▶ _EXERCISE DESCRIPTION_: Word for word, transcribe the lines below and drop the pictures.
--- Start of DATA EXCERPT ---
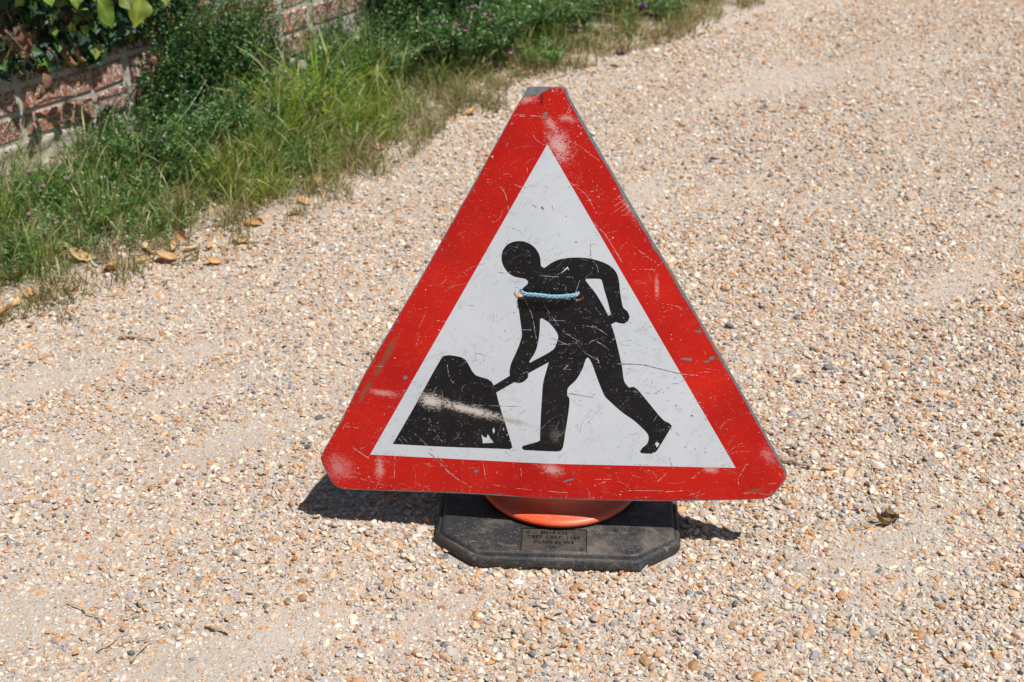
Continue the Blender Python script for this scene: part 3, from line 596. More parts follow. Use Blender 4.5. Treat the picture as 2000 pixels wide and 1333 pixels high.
while x<4.5:
    b.add([(x,-.02,1.387),(x+.44,-.02,1.387),(x+.44,.24,1.387),(x,.24,1.387),(x,-.02,1.43),(x+.44,-.02,1.43),(x+.44,.24,1.43),(x,.24,1.43),(x,.11,1.46),(x+.44,.11,1.46)],
      [[3,2,1,0],[0,1,5,4],[2,3,7,6],[4,5,9,8],[6,7,8,9],[0,4,8,7,3],[1,2,6,9,5]]); x+=.45
b.build('coping',M['footing'],wall)

# ---------------------------------------------------------------- vegetation builders
def frames(d,nrm):
    """rotation matrices (N,3,3) whose columns are: along, across, normal"""
    d=d/np.linalg.norm(d,axis=1)[:,None]; nrm=nrm-d*(nrm*d).sum(1)[:,None]; nrm/=np.linalg.norm(nrm,axis=1)[:,None]+1e-9
    return np.stack([d,np.cross(nrm,d),nrm],2)
def scatter(TV,TF,loc,fr,size,cols):
    TV=np.asarray(TV,float);N=len(loc);k=len(TV)
    V=np.einsum('nij,kj->nki',fr,TV)*np.asarray(size).reshape(N,1,1)+np.asarray(loc)[:,None,:]
    F=[[i+a*k for i in f] for a in range(N) for f in TF]
    return V.reshape(-1,3),F,np.repeat(cols,k,axis=0)
LEAF=([(0,0,0),(.3,.2,.05),(.65,.22,.06),(1,0,-.05),(.65,-.22,.06),(.3,-.2,.05),(.33,0,-.02),(.68,0,-.01)],[[0,6,1],[1,6,7,2],[2,7,3],[3,7,4],[4,7,6,5],[5,6,0]])
ROUND=([(0,0,0),(.15,.33,.04),(.55,.45,.08),(.9,.25,.03),(1,0,-.05),(.9,-.25,.03),(.55,-.45,.08),(.15,-.33,.04),(.5,0,-.02)],[[8,0,1],[8,1,2],[8,2,3],[8,3,4],[8,4,5],[8,5,6],[8,6,7],[8,7,0]])
_iv=[(0,.0),(-.12,.22),(-.02,.5),(.2,.36),(.38,.62),(.55,.30),(.78,.22),(1.05,0),(.78,-.22),(.55,-.30),(.38,-.62),(.2,-.36),(-.02,-.5),(-.12,-.22)]
IVY=([(x,y,.10*abs(y)-.10*x*x) for x,y in _iv]+[(.35,0,-.04)],[[14,i,(i+1)%14] for i in range(14)])
def blades(loc,height,width,lean,az,col,seg=4,head=None,curl=1.0):
    """grass blades; each bends over by `lean` towards azimuth az"""
    loc=np.asarray(loc,float);N=len(loc);t=np.linspace(0,1,seg+1)
    a0=lean[:,None]*.35; ang=a0+lean[:,None]*curl*t[None,:]**1.3
    st=height[:,None]/seg; dx=np.sin(ang)*st; dz=np.cos(ang)*st
    X=np.concatenate([np.zeros((N,1)),np.cumsum(dx[:,:-1],1)],1); Z=np.concatenate([np.zeros((N,1)),np.cumsum(dz[:,:-1],1)],1)
    w=np.array([.75,1,.85,.6,.06])[None,:seg+1] if seg==4 else np.linspace(1,.06,seg+1)[None,:]
    w=w*width[:,None]/2
    if head is not None:
        hw=np.array([.25,.2,.3,1.2,.25])[None,:]*width[:,None]/2*1.5; w=np.where(head[:,None],hw,w)
    tw=rng.uniform(0,3.14,N); cx,sx=np.cos(tw),np.sin(tw)
    ca,sa=np.cos(az)[:,None],np.sin(az)[:,None]
    P=np.stack([loc[:,0:1]+X*ca,loc[:,1:2]+X*sa,loc[:,2:3]+Z],2)
    wv=np.stack([cx[:,None]*w,sx[:,None]*w,0*w],2)
    V=np.stack([P-wv,P+wv],2).reshape(N*(seg+1)*2,3)
    b0=(np.arange(N)*(seg+1)*2)[:,None]+(np.arange(seg)*2)[None,:]
    F=np.stack([b0,b0+1,b0+3,b0+2],2).reshape(-1,4)
    return V,F,np.repeat(col,(seg+1)*2,axis=0)
def jitcol(c,N,amt=.25):
    c=np.asarray(c,float)
    if c.ndim==1: c=np.repeat(c[None],N,0)
    return np.clip(c*rng.uniform(1-amt,1+amt,(N,1))*rng.uniform(.92,1.08,(N,3)),0,1)
def pal(N,cols,w):
    w=np.array(w,float);return np.array(cols)[rng.choice(len(cols),N,p=w/w.sum())]
GREEN=[(.035,.10,.02),(.08,.19,.03),(.16,.30,.045),(.31,.44,.11),(.48,.52,.24)]  # palest tone puts highlights into the colour of some blades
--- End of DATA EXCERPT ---
▶ _RESPONSE TO THIS TASK_:
Continue the Blender Python script for this scene: part 3, from line 596. More parts follow. Use Blender 4.5. Treat the picture as 2000 pixels wide and 1333 pixels high.
while x<4.5:
    b.add([(x,-.02,1.387),(x+.44,-.02,1.387),(x+.44,.24,1.387),(x,.24,1.387),(x,-.02,1.43),(x+.44,-.02,1.43),(x+.44,.24,1.43),(x,.24,1.43),(x,.11,1.46),(x+.44,.11,1.46)],
      [[3,2,1,0],[0,1,5,4],[2,3,7,6],[4,5,9,8],[6,7,8,9],[0,4,8,7,3],[1,2,6,9,5]]); x+=.45
b.build('coping',M['footing'],wall)

# ---------------------------------------------------------------- vegetation builders
def frames(d,nrm):
    """rotation matrices (N,3,3) whose columns are: along, across, normal"""
    d=d/np.linalg.norm(d,axis=1)[:,None]; nrm=nrm-d*(nrm*d).sum(1)[:,None]; nrm/=np.linalg.norm(nrm,axis=1)[:,None]+1e-9
    return np.stack([d,np.cross(nrm,d),nrm],2)
def scatter(TV,TF,loc,fr,size,cols):
    TV=np.asarray(TV,float);N=len(loc);k=len(TV)
    V=np.einsum('nij,kj->nki',fr,TV)*np.asarray(size).reshape(N,1,1)+np.asarray(loc)[:,None,:]
    F=[[i+a*k for i in f] for a in range(N) for f in TF]
    return V.reshape(-1,3),F,np.repeat(cols,k,axis=0)
LEAF=([(0,0,0),(.3,.2,.05),(.65,.22,.06),(1,0,-.05),(.65,-.22,.06),(.3,-.2,.05),(.33,0,-.02),(.68,0,-.01)],[[0,6,1],[1,6,7,2],[2,7,3],[3,7,4],[4,7,6,5],[5,6,0]])
ROUND=([(0,0,0),(.15,.33,.04),(.55,.45,.08),(.9,.25,.03),(1,0,-.05),(.9,-.25,.03),(.55,-.45,.08),(.15,-.33,.04),(.5,0,-.02)],[[8,0,1],[8,1,2],[8,2,3],[8,3,4],[8,4,5],[8,5,6],[8,6,7],[8,7,0]])
_iv=[(0,.0),(-.12,.22),(-.02,.5),(.2,.36),(.38,.62),(.55,.30),(.78,.22),(1.05,0),(.78,-.22),(.55,-.30),(.38,-.62),(.2,-.36),(-.02,-.5),(-.12,-.22)]
IVY=([(x,y,.10*abs(y)-.10*x*x) for x,y in _iv]+[(.35,0,-.04)],[[14,i,(i+1)%14] for i in range(14)])
def blades(loc,height,width,lean,az,col,seg=4,head=None,curl=1.0):
    """grass blades; each bends over by `lean` towards azimuth az"""
    loc=np.asarray(loc,float);N=len(loc);t=np.linspace(0,1,seg+1)
    a0=lean[:,None]*.35; ang=a0+lean[:,None]*curl*t[None,:]**1.3
    st=height[:,None]/seg; dx=np.sin(ang)*st; dz=np.cos(ang)*st
    X=np.concatenate([np.zeros((N,1)),np.cumsum(dx[:,:-1],1)],1); Z=np.concatenate([np.zeros((N,1)),np.cumsum(dz[:,:-1],1)],1)
    w=np.array([.75,1,.85,.6,.06])[None,:seg+1] if seg==4 else np.linspace(1,.06,seg+1)[None,:]
    w=w*width[:,None]/2
    if head is not None:
        hw=np.array([.25,.2,.3,1.2,.25])[None,:]*width[:,None]/2*1.5; w=np.where(head[:,None],hw,w)
    tw=rng.uniform(0,3.14,N); cx,sx=np.cos(tw),np.sin(tw)
    ca,sa=np.cos(az)[:,None],np.sin(az)[:,None]
    P=np.stack([loc[:,0:1]+X*ca,loc[:,1:2]+X*sa,loc[:,2:3]+Z],2)
    wv=np.stack([cx[:,None]*w,sx[:,None]*w,0*w],2)
    V=np.stack([P-wv,P+wv],2).reshape(N*(seg+1)*2,3)
    b0=(np.arange(N)*(seg+1)*2)[:,None]+(np.arange(seg)*2)[None,:]
    F=np.stack([b0,b0+1,b0+3,b0+2],2).reshape(-1,4)
    return V,F,np.repeat(col,(seg+1)*2,axis=0)
def jitcol(c,N,amt=.25):
    c=np.asarray(c,float)
    if c.ndim==1: c=np.repeat(c[None],N,0)
    return np.clip(c*rng.uniform(1-amt,1+amt,(N,1))*rng.uniform(.92,1.08,(N,3)),0,1)
def pal(N,cols,w):
    w=np.array(w,float);return np.array(cols)[rng.choice(len(cols),N,p=w/w.sum())]
GREEN=[(.035,.10,.02),(.08,.19,.03),(.16,.30,.045),(.31,.44,.11),(.48,.52,.24)]  # palest tone puts highlights into the colour of some blades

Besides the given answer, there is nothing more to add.